Completeness relation of spherical harmonics

Question

In spherical coordinates, the resolution of the identity can be written as $$ 1=\int_0^{2\pi}d\phi\int_0^{\pi}\sin\theta\, d\theta\, |\theta,\phi\rangle\langle\theta,\phi| \equiv \int d\Omega |\Omega\rangle\langle \Omega|,$$ where $|\Omega\rangle = |\theta,\phi\rangle$. For spherical harmonics $Y_{lm}(\Omega)$, we then have $$ \delta_{l'l}\delta_{m'm} = \int d\Omega\, Y_{l'm'}^\ast(\Omega)\, Y_{lm}(\Omega).$$ The resolution of the identity in the angular momentum basis is given by $$ 1=\sum_{l=0}^{\infty}\sum_{m=-l}^l |l,m\rangle\langle l,m|,$$ so that $$ \langle \Omega \mid\Omega'\rangle = \sum_{l=0}^{\infty}\sum_{m=-l}^l \langle\Omega\mid l,m\rangle\langle l,m\mid \Omega'\rangle\iff \delta(\Omega-\Omega')=\sum_{l=0}^{\infty}\sum_{m=-l}^l Y_{lm}(\Omega) Y_{lm}(\Omega').$$

Now, the term $\delta(\Omega-\Omega')$ is often rewritten as $\frac1{\sin\theta}\delta(\theta-\theta')\delta(\phi-\phi')$. How does one find this expression?

Answer 1

For $\delta^{(2)}(\Omega-\Omega')$ to behave like a delta function, we should get $1$ when we integrate it over the surface of the unit sphere. In other words, we should have that

\begin{equation} 1=\int {\rm} d^2 \Omega \delta^{(2)}(\Omega-\Omega') = \int {\rm d}\theta {\rm} d \phi \sin \theta\delta^{(2)}(\Omega-\Omega') \end{equation} You can see this will work out if we take \begin{equation} \delta^{(2)}(\Omega-\Omega')=\frac{1}{\sin\theta} \delta(\theta-\theta')\delta(\phi-\phi') \end{equation} but will not work out if we do not include the $(\sin\theta)^{-1}$ factor. Indeed if we do not include this factor, then we will get $\sin\theta'$ instead of $1$.

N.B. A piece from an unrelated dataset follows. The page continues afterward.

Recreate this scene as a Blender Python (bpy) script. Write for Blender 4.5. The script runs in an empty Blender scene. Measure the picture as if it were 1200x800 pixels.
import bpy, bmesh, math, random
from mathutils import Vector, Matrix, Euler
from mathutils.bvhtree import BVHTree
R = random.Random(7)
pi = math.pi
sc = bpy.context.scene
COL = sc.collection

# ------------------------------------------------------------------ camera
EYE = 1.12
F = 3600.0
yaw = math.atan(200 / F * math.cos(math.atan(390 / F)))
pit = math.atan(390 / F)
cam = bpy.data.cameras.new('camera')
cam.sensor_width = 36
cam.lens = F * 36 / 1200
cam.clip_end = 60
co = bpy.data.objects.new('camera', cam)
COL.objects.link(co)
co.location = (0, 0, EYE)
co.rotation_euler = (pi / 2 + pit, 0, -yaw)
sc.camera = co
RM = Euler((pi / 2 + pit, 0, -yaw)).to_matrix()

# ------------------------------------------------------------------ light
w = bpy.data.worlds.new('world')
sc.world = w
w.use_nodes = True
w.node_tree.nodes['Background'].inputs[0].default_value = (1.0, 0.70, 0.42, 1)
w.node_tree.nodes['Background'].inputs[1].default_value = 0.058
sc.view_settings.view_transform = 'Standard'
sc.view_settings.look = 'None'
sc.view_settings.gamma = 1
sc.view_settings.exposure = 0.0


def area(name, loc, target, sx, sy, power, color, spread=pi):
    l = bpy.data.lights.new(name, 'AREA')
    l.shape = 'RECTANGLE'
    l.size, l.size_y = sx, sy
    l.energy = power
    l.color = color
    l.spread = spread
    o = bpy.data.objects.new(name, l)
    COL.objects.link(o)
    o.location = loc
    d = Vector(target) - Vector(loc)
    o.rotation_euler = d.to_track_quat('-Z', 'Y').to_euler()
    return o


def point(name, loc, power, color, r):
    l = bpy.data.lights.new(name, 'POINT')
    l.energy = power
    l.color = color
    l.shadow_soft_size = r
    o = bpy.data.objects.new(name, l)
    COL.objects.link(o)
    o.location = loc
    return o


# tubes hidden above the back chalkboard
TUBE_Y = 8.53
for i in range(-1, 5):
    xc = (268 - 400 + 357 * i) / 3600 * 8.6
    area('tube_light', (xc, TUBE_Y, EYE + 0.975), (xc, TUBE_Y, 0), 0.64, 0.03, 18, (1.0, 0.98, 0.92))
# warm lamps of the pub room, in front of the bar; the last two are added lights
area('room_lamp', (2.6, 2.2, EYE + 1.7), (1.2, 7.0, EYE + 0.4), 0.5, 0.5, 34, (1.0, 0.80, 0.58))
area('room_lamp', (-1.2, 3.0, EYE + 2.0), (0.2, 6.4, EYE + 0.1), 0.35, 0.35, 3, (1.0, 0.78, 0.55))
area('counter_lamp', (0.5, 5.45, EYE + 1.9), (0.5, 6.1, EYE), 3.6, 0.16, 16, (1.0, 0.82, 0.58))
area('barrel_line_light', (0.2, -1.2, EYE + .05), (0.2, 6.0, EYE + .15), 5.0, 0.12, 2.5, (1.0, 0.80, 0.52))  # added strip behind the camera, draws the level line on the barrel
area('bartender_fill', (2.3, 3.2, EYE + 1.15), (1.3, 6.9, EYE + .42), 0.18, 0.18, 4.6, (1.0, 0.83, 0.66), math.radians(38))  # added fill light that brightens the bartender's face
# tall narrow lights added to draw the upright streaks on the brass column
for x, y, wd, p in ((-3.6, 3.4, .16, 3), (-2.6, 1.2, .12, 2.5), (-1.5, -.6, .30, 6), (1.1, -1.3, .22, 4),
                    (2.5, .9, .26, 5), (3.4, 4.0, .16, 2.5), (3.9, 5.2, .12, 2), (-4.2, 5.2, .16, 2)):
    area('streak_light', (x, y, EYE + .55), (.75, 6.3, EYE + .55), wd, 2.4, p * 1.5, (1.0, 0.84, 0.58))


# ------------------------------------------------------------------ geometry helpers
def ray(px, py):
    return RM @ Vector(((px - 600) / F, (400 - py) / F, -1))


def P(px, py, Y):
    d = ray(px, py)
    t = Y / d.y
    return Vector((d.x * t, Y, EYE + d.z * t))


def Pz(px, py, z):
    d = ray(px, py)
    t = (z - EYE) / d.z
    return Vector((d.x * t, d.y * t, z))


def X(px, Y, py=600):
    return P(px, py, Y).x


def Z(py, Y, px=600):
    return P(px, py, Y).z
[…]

More generally, in $D$ spacetime dimensions, one should write the $D$-dimensional Dirac delta function as \begin{equation} \frac{1}{\sqrt{|g|}}\delta^{(D)}(x) \end{equation} In spherical coordinates on the unit sphere, $\sqrt{|g|}=\sin \theta$. This is another argument to explain the factor of $(\sin\theta)^{-1}$.